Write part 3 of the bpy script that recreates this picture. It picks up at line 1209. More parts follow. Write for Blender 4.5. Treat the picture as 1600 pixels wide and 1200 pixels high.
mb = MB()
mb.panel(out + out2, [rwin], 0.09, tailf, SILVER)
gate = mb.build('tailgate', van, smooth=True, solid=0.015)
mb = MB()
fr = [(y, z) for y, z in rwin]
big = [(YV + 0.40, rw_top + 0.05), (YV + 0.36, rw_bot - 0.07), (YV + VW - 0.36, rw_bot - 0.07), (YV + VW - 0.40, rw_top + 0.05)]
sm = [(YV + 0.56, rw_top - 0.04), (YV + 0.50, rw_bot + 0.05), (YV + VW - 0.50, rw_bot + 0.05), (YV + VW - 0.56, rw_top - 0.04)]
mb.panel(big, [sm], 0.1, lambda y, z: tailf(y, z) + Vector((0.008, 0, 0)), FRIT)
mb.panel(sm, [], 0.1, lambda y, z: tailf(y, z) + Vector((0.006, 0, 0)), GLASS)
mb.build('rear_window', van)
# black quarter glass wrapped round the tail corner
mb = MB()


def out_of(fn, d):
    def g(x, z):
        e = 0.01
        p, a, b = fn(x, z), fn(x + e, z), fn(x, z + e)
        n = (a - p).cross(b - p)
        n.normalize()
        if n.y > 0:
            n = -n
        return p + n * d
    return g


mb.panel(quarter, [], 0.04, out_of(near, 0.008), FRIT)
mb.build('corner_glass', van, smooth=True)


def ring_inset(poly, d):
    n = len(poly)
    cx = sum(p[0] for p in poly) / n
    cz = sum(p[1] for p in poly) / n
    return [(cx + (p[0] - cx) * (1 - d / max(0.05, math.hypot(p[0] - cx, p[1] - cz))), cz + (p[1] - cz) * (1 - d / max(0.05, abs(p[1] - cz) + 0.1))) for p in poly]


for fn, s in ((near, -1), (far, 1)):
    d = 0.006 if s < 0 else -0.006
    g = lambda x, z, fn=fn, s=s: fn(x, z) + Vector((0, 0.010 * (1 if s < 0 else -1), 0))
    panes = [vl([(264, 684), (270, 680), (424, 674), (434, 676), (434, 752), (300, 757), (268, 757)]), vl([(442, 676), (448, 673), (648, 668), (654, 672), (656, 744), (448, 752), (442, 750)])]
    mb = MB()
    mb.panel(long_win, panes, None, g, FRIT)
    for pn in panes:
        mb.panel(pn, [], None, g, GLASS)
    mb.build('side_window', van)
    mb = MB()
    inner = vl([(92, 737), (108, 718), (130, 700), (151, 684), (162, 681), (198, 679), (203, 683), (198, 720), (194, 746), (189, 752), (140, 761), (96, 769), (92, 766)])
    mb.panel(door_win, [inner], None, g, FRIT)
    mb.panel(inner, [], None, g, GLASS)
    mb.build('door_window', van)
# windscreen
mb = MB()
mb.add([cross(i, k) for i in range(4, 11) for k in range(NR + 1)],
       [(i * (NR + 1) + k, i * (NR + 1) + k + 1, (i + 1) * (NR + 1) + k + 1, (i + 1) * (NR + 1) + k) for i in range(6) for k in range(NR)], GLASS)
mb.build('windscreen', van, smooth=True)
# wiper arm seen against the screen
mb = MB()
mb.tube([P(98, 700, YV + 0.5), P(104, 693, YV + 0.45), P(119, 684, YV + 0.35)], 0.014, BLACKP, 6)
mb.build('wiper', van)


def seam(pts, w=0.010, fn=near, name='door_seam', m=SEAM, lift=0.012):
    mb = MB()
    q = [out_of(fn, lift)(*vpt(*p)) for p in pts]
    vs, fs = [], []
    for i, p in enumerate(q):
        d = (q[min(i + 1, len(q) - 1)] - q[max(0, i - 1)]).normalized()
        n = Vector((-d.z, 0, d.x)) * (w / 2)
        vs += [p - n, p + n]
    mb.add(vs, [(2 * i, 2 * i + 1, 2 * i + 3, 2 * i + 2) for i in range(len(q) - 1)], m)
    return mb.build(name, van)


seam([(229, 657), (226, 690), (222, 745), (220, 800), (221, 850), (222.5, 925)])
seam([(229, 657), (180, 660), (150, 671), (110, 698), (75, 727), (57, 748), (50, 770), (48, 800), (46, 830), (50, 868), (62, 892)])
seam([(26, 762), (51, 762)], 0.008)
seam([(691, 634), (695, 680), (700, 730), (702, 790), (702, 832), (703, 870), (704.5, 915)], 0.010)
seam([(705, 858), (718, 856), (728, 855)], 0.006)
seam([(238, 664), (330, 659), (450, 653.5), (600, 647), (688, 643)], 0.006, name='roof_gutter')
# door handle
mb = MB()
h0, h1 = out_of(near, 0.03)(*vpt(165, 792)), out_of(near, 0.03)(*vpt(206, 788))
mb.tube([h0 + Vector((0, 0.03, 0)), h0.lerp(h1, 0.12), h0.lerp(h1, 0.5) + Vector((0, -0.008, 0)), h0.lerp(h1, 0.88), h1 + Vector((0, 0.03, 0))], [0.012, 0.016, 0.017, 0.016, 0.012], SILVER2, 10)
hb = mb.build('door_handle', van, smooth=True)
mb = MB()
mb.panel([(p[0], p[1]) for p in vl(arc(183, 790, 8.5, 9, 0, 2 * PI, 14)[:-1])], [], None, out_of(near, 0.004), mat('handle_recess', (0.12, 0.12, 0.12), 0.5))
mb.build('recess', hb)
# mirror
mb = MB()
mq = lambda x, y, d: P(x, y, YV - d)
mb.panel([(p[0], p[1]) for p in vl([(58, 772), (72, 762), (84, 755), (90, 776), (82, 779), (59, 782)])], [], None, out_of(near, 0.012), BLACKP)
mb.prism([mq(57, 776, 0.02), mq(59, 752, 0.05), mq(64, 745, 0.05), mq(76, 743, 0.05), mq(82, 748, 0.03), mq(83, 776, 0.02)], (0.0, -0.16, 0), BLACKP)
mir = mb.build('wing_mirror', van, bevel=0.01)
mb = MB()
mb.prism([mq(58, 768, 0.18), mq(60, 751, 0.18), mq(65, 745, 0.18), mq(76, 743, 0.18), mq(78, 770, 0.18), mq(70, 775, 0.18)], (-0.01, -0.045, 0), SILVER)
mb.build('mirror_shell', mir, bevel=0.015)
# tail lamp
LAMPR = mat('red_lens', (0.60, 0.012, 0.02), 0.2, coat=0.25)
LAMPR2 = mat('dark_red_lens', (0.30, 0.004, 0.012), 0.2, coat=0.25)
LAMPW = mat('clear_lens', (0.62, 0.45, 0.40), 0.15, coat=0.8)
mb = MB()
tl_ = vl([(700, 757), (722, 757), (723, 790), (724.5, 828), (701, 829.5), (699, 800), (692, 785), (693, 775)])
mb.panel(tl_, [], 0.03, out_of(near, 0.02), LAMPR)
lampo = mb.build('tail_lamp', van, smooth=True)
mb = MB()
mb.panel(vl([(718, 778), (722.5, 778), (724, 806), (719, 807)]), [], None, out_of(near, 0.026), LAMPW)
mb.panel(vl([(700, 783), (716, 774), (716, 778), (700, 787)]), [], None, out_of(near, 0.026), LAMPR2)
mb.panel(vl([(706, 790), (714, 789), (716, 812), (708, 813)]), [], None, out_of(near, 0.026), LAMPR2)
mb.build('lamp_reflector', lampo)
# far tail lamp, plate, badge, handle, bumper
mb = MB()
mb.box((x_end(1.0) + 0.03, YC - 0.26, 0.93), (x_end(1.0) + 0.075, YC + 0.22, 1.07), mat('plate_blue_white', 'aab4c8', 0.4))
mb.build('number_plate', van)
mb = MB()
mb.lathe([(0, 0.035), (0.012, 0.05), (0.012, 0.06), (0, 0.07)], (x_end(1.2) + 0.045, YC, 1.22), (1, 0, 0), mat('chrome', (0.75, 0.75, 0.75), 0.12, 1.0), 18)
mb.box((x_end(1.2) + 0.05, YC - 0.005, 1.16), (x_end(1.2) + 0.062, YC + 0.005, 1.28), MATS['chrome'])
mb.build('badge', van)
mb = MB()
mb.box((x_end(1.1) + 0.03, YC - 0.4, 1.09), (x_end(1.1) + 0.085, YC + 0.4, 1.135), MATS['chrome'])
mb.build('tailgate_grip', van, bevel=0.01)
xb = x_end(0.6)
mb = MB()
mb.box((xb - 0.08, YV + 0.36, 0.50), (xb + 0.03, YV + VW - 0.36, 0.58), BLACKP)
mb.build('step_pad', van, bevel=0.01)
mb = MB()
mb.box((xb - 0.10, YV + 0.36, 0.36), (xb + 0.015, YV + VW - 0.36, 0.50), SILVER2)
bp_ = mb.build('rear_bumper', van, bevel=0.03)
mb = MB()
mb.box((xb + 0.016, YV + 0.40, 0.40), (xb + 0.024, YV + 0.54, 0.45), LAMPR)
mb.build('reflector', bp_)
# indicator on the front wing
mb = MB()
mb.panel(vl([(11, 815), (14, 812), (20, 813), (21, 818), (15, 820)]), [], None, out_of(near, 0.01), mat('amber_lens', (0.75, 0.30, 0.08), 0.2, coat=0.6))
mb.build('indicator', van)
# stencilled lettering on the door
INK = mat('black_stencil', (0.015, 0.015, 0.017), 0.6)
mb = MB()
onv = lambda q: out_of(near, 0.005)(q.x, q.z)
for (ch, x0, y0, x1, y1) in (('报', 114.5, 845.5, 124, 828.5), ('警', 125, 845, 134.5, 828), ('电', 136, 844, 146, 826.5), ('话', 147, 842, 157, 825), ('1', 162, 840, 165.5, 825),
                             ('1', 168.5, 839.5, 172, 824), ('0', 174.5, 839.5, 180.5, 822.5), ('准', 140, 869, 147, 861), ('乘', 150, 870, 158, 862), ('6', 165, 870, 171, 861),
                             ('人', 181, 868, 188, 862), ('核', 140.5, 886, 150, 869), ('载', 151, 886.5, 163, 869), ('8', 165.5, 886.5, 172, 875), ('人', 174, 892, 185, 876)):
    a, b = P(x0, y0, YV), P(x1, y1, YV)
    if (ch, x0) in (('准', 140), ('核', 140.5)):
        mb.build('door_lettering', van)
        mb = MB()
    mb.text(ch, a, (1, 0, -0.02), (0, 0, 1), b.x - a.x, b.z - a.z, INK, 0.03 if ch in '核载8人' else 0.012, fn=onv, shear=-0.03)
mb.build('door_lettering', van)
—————
▶ Objective:
Copy the lines from the start of the data verbatim, stopping after the line containing "return [(cx +".

▶ Final answer:
Write part 3 of the bpy script that recreates this picture. It picks up at line 1209. More parts follow. Write for Blender 4.5. Treat the picture as 1600 pixels wide and 1200 pixels high.
mb = MB()
mb.panel(out + out2, [rwin], 0.09, tailf, SILVER)
gate = mb.build('tailgate', van, smooth=True, solid=0.015)
mb = MB()
fr = [(y, z) for y, z in rwin]
big = [(YV + 0.40, rw_top + 0.05), (YV + 0.36, rw_bot - 0.07), (YV + VW - 0.36, rw_bot - 0.07), (YV + VW - 0.40, rw_top + 0.05)]
sm = [(YV + 0.56, rw_top - 0.04), (YV + 0.50, rw_bot + 0.05), (YV + VW - 0.50, rw_bot + 0.05), (YV + VW - 0.56, rw_top - 0.04)]
mb.panel(big, [sm], 0.1, lambda y, z: tailf(y, z) + Vector((0.008, 0, 0)), FRIT)
mb.panel(sm, [], 0.1, lambda y, z: tailf(y, z) + Vector((0.006, 0, 0)), GLASS)
mb.build('rear_window', van)
# black quarter glass wrapped round the tail corner
mb = MB()


def out_of(fn, d):
    def g(x, z):
        e = 0.01
        p, a, b = fn(x, z), fn(x + e, z), fn(x, z + e)
        n = (a - p).cross(b - p)
        n.normalize()
        if n.y > 0:
            n = -n
        return p + n * d
    return g


mb.panel(quarter, [], 0.04, out_of(near, 0.008), FRIT)
mb.build('corner_glass', van, smooth=True)


def ring_inset(poly, d):
    n = len(poly)
    cx = sum(p[0] for p in poly) / n
    cz = sum(p[1] for p in poly) / n
    return [(cx + (p[0] - cx) * (1 - d / max(0.05, math.hypot(p[0] - cx, p[1] - cz))), cz + (p[1] - cz) * (1 - d / max(0.05, abs(p[1] - cz) + 0.1))) for p in poly]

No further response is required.